NZD/USD drops back to 10-month low near mid-0.6800s

The NZD/USD pair failed to build on early tepid recovery move and has now drifted into negative territory for the sixth consecutive session.

Currently trading around mid-0.6800s, the pair ran through some fresh offers and remained closer to 10-month lows touched last week. A mildly positive tone surrounding the US treasury bond yields helped the key US Dollar Index to build on Friday's rebound from 5-month lows and drove flows away from higher-yielding currencies - like the Kiwi.

The New-Zealand Dollar was also weighed down by NZ PM Bill English's comments, noting that NZD in 66-70 US Cent range is sustainable for exporters.  Meanwhile, the market seems to have largely ignored upbeat NZ treasury report that revealed reasonable pace of economic expansion in the first quarter of 2017 and that the underlying momentum will persist into the second quarter, while price pressures continues to build.

With the US congressional negotiators reaching a deal to fund government and avoid a shutdown, continuation of the pair's near-term downward trajectory remains a distinct possibility amid growing expectations of additional Fed rate-hike actions through 2017. 

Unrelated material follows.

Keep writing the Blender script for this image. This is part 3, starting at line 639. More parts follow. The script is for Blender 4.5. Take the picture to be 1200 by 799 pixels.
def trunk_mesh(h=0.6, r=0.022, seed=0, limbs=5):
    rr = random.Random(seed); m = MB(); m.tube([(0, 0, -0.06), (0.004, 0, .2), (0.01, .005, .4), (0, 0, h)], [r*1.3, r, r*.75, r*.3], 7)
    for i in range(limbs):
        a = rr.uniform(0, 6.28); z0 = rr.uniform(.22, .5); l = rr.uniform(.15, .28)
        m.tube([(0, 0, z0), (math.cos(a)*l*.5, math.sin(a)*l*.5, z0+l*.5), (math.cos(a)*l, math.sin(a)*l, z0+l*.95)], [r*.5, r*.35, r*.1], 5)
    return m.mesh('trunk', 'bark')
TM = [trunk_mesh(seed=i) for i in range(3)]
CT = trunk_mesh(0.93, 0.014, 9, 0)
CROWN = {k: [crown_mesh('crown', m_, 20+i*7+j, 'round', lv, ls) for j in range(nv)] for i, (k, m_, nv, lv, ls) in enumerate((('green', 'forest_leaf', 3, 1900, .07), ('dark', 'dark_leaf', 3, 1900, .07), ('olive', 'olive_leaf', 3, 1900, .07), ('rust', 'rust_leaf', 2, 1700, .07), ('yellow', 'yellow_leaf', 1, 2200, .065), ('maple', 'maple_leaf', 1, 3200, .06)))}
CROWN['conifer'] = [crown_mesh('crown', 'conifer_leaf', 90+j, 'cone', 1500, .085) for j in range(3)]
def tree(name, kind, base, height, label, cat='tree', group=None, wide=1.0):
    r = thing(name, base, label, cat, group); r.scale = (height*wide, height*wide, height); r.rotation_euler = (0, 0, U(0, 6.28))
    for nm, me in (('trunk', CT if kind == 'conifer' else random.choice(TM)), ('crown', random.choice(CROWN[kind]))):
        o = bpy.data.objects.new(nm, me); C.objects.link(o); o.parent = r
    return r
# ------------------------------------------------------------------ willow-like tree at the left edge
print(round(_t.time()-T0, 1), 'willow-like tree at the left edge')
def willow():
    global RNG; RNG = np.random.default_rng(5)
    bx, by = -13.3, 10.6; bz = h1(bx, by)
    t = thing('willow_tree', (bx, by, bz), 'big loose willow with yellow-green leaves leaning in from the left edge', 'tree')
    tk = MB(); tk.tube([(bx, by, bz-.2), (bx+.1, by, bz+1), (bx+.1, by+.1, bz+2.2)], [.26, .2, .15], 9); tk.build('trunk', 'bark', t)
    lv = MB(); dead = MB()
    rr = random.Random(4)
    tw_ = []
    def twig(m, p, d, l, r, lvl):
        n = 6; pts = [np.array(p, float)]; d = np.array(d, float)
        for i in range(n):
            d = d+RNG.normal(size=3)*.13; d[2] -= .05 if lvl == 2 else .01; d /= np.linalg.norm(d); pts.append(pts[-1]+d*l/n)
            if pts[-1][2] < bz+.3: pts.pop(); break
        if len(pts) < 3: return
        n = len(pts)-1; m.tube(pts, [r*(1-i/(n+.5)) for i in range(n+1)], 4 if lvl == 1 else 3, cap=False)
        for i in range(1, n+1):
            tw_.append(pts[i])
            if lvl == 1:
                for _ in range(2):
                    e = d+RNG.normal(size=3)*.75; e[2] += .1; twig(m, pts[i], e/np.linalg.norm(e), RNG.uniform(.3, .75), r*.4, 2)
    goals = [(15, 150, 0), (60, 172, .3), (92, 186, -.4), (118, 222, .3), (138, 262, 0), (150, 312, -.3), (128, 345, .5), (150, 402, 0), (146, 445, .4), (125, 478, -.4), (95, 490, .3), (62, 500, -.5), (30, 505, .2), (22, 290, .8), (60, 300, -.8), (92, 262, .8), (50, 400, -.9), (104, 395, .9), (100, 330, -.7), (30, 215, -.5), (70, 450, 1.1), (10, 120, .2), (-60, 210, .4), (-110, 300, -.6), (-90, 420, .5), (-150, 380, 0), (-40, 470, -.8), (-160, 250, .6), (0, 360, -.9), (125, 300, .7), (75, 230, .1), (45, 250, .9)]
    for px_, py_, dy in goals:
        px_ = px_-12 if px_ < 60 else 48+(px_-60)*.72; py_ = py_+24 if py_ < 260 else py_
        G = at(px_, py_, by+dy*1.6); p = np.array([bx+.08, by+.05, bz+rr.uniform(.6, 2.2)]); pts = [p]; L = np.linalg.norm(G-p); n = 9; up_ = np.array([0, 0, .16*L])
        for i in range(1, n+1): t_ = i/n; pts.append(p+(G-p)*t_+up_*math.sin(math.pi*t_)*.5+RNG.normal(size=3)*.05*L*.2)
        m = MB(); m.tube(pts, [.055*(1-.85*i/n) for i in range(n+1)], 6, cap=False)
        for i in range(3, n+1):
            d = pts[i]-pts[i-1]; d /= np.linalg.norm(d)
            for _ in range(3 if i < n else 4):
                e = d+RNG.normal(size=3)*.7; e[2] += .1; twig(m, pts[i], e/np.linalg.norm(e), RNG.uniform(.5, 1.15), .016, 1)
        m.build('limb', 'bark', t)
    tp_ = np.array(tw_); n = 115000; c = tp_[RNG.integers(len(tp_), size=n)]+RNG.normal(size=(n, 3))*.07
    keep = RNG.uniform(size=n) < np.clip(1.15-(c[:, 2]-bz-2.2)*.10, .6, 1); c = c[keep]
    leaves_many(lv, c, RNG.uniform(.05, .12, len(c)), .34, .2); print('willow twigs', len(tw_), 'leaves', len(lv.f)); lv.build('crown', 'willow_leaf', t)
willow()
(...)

Later during the day, the US Treasury Secretary Mnuchin’s speech and a batch of US economic data - Core PCE price index and ISM manufacturing report, would now be looked upon for some fresh impetus. 

Technical levels to watch

A follow through weakness below 0.6850 level is likely to get extended towards testing the 0.6800 handle ahead of 0.6775 horizontal support. On the flip side, any recovery attempts might continue to face fresh supply near the 0.6900 handle, above which a bout of short-covering might lift the pair beyond 0.6920 level, and mid-0.6900s, towards testing the key 0.70 psychological mark.